> Work to complete: Take each line containing the word "scene" and copy it.

> Records supplied:
☆ ☆ ☆ ☆

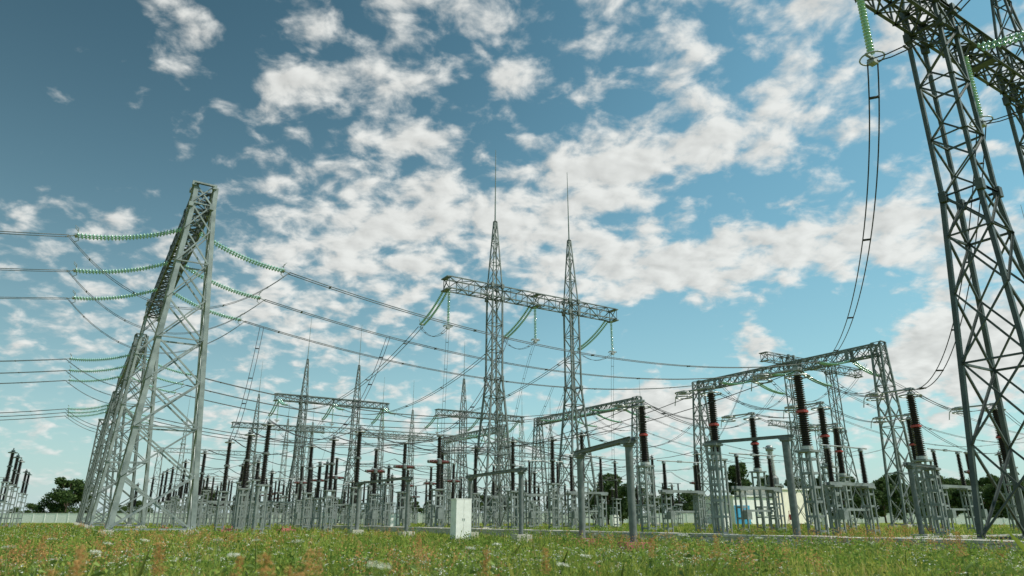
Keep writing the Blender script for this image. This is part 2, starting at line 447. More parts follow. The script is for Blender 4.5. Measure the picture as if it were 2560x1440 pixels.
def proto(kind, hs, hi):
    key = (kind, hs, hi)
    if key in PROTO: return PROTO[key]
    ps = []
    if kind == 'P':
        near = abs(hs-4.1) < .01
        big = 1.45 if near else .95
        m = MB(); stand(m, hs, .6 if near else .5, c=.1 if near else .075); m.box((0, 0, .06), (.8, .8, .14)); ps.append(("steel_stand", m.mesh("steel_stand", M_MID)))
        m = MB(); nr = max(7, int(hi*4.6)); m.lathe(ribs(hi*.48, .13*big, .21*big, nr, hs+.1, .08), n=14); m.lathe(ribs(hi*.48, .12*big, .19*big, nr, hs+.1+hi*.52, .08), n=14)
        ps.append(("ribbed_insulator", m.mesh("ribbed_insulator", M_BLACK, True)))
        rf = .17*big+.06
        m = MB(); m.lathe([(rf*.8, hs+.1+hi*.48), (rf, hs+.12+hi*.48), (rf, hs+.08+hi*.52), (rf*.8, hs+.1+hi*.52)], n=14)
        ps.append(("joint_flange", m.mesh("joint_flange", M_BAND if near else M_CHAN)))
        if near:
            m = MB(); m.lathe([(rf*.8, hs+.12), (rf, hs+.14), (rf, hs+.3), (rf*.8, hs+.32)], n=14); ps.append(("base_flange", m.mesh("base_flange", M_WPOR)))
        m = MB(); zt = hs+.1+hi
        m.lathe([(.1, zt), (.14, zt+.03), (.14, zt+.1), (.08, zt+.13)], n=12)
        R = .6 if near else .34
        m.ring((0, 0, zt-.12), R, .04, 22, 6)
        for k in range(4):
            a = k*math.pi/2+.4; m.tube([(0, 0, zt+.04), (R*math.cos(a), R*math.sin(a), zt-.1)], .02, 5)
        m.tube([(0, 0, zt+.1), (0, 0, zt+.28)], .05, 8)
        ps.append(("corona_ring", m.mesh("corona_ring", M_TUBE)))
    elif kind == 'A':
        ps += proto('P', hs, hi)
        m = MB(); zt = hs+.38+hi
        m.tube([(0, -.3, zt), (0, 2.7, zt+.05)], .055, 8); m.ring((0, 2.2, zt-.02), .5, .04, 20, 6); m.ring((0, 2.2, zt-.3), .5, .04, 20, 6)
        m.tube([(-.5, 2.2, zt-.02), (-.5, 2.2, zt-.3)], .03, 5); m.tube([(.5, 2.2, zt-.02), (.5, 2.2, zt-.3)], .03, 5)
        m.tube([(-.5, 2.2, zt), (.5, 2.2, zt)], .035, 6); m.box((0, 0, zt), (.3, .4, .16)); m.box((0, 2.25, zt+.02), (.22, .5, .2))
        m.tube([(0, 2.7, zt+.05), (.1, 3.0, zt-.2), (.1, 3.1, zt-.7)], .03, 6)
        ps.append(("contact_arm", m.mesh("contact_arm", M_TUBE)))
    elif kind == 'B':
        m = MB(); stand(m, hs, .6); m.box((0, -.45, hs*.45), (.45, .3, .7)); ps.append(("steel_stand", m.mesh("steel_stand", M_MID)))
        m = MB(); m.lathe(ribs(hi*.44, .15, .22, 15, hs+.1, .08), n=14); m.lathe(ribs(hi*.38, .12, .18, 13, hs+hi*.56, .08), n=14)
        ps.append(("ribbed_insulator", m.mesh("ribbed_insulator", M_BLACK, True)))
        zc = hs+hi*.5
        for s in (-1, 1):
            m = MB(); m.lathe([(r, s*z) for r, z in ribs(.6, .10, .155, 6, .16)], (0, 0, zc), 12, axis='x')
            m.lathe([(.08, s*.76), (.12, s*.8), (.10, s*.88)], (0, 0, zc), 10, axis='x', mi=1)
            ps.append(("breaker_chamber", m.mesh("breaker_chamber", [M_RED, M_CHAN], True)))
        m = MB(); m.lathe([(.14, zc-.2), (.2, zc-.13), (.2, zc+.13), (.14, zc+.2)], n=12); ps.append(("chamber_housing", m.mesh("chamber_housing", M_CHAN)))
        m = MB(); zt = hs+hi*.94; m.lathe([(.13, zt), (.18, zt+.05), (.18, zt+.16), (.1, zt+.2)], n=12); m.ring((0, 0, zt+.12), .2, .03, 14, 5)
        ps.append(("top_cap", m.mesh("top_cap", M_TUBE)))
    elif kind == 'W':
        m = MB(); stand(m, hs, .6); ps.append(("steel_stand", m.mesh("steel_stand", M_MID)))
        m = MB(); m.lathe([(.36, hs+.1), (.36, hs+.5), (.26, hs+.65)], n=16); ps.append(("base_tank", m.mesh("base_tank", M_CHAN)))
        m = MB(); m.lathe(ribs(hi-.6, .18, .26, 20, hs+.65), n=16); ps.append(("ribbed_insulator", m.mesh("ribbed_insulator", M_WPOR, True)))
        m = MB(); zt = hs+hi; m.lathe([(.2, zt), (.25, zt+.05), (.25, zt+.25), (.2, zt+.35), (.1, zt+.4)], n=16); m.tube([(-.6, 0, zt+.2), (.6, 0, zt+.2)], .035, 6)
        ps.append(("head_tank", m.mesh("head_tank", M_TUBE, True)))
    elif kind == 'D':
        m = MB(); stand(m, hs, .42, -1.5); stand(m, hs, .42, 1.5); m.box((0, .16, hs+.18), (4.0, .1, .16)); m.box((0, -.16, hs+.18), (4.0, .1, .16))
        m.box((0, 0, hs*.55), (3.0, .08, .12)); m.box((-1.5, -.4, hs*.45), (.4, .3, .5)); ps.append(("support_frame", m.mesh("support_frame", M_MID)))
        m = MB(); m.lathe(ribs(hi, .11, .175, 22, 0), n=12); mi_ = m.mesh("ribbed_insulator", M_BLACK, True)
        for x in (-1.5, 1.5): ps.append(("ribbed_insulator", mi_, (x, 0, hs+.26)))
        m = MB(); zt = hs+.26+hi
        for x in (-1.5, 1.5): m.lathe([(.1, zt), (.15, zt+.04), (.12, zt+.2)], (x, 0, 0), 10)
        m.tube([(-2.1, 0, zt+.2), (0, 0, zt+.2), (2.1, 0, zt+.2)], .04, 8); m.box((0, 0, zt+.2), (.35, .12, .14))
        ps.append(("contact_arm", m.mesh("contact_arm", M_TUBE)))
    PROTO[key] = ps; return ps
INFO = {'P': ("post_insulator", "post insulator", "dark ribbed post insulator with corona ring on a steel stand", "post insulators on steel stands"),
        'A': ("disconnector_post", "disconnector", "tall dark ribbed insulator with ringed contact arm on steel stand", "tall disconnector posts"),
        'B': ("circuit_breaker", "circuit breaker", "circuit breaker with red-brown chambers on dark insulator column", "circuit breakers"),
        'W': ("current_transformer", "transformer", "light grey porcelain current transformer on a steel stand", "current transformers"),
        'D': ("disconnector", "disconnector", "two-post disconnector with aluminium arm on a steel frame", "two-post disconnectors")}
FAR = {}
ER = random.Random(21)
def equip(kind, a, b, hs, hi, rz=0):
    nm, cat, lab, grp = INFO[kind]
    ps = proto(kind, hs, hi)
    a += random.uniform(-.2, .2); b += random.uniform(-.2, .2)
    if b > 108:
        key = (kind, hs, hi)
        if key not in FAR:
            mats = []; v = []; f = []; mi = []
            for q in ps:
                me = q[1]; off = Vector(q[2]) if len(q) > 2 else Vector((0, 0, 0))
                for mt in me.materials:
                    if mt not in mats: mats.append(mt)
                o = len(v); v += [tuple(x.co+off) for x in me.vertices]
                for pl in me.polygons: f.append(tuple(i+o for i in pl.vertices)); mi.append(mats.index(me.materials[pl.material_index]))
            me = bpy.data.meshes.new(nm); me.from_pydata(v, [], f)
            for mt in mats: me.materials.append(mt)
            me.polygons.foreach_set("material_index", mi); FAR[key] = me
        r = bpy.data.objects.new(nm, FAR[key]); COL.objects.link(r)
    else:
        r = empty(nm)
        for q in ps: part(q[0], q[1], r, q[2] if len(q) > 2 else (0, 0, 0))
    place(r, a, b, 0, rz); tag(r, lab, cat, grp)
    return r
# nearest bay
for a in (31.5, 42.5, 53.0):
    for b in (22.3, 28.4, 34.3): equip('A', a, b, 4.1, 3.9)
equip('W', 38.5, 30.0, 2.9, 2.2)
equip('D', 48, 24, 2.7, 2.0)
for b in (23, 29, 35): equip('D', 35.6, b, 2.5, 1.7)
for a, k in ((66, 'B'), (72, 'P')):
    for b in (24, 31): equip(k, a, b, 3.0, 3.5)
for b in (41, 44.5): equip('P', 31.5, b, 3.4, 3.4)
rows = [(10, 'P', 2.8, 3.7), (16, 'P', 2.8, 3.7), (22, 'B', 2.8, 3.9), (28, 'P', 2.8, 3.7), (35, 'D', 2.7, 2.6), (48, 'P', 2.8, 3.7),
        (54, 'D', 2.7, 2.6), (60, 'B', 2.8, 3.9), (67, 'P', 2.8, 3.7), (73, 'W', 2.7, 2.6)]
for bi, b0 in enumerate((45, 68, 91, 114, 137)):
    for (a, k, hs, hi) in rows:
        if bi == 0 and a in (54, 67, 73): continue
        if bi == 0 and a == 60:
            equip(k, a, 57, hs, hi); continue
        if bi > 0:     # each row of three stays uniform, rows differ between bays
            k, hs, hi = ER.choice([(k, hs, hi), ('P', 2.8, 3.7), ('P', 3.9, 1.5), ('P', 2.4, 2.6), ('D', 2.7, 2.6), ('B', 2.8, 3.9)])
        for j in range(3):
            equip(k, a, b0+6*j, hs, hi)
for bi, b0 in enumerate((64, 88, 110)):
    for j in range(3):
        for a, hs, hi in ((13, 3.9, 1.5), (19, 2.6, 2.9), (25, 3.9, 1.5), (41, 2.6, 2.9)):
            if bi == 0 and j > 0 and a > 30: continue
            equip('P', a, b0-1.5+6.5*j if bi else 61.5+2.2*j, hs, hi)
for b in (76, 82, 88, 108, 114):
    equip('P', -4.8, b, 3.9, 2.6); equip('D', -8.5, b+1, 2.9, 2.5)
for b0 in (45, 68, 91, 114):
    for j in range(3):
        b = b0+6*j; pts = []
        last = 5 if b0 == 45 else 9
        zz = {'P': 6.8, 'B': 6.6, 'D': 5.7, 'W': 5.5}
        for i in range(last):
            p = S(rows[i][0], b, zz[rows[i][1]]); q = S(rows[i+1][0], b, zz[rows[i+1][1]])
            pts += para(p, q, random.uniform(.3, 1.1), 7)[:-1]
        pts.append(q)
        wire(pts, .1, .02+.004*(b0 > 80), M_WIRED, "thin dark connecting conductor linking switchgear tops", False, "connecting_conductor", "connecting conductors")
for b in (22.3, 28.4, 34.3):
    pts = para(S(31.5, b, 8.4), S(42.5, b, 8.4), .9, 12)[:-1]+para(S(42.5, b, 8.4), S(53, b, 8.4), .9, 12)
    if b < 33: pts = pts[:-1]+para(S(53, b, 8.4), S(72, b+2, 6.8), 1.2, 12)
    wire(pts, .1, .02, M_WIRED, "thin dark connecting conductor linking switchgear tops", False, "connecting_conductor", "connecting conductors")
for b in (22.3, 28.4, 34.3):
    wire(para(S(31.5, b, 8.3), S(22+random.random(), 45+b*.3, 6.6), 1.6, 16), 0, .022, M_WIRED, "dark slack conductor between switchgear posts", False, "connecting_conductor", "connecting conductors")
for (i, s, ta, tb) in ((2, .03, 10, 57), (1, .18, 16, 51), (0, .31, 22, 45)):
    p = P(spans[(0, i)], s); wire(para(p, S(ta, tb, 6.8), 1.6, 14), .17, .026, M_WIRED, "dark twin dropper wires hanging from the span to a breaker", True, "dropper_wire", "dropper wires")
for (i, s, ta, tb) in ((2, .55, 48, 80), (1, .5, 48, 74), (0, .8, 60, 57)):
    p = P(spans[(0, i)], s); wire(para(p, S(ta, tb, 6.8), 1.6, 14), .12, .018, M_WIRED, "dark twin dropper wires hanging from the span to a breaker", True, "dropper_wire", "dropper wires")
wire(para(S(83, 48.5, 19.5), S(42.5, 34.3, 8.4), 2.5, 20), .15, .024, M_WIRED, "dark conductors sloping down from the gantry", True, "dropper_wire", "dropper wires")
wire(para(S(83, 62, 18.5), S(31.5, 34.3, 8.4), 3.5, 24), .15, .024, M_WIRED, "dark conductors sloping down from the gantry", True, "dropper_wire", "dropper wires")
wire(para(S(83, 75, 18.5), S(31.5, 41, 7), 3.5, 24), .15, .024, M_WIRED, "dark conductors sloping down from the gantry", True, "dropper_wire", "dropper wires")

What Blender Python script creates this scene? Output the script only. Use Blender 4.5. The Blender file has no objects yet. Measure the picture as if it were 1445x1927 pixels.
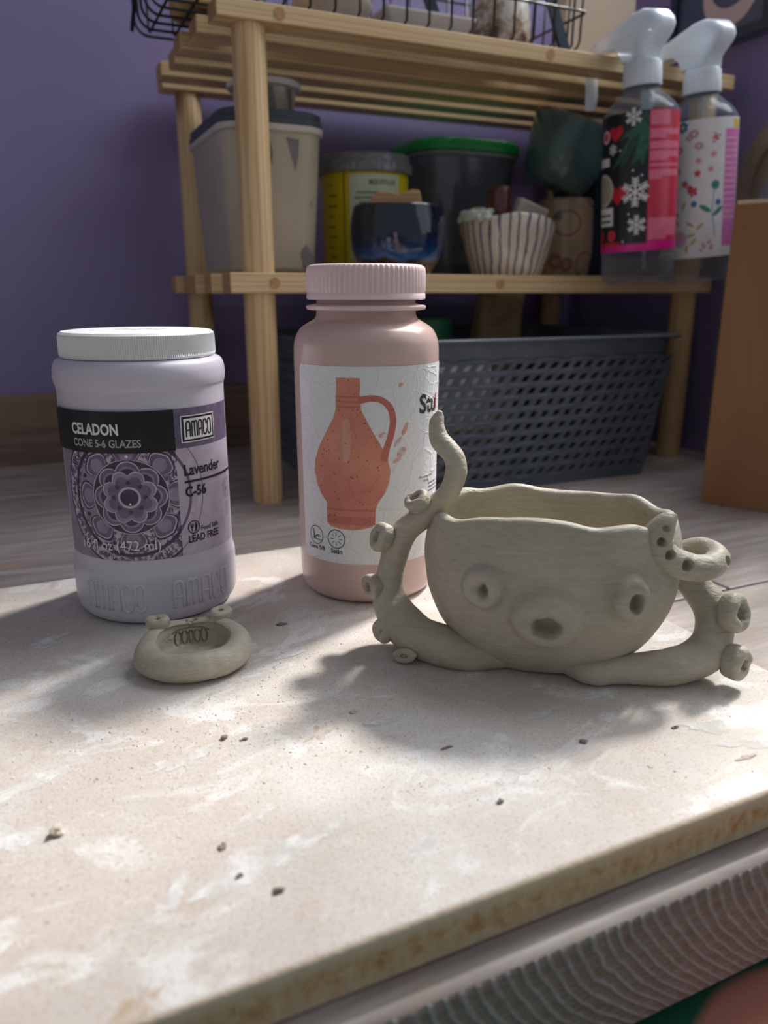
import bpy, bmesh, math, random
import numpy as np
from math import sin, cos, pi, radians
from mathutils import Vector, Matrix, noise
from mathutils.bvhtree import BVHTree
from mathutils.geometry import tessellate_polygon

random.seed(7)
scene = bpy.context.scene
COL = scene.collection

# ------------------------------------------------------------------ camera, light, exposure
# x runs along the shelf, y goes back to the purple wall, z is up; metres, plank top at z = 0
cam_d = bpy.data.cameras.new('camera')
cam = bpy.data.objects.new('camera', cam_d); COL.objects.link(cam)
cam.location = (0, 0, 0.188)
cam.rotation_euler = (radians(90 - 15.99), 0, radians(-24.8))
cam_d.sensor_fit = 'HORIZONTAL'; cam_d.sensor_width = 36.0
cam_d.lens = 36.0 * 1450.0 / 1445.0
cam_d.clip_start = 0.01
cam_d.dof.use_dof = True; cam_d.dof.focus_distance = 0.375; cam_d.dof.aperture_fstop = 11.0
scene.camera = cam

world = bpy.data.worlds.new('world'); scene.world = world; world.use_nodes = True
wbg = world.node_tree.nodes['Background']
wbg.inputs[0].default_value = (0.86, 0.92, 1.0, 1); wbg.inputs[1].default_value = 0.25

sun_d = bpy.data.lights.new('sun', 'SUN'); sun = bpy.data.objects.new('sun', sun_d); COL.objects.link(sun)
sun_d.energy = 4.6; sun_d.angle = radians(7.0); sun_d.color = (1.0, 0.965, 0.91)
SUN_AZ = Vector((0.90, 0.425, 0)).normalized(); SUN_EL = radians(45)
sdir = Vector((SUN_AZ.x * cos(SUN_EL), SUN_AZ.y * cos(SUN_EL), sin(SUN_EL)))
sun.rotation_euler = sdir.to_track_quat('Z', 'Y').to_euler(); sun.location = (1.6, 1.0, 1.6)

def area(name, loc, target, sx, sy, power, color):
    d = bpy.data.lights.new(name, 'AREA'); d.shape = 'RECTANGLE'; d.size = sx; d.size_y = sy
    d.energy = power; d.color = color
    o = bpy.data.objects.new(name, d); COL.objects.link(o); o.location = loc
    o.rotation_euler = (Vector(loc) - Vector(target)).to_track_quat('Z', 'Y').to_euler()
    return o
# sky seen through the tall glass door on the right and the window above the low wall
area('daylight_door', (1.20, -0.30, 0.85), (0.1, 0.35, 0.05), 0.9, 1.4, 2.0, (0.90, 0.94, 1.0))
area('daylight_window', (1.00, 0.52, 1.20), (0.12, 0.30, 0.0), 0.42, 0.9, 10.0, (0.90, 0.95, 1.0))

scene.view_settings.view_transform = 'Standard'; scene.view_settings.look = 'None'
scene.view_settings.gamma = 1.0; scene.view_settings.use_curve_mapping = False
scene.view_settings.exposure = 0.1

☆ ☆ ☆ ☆

> Output of the task:
What Blender Python script creates this scene? Output the script only. Use Blender 4.5. The Blender file has no objects yet. Measure the picture as if it were 1445x1927 pixels.
scene = bpy.context.scene
COL = scene.collection
scene.camera = cam
world = bpy.data.worlds.new('world'); scene.world = world; world.use_nodes = True
scene.view_settings.view_transform = 'Standard'; scene.view_settings.look = 'None'
scene.view_settings.gamma = 1.0; scene.view_settings.use_curve_mapping = False
scene.view_settings.exposure = 0.1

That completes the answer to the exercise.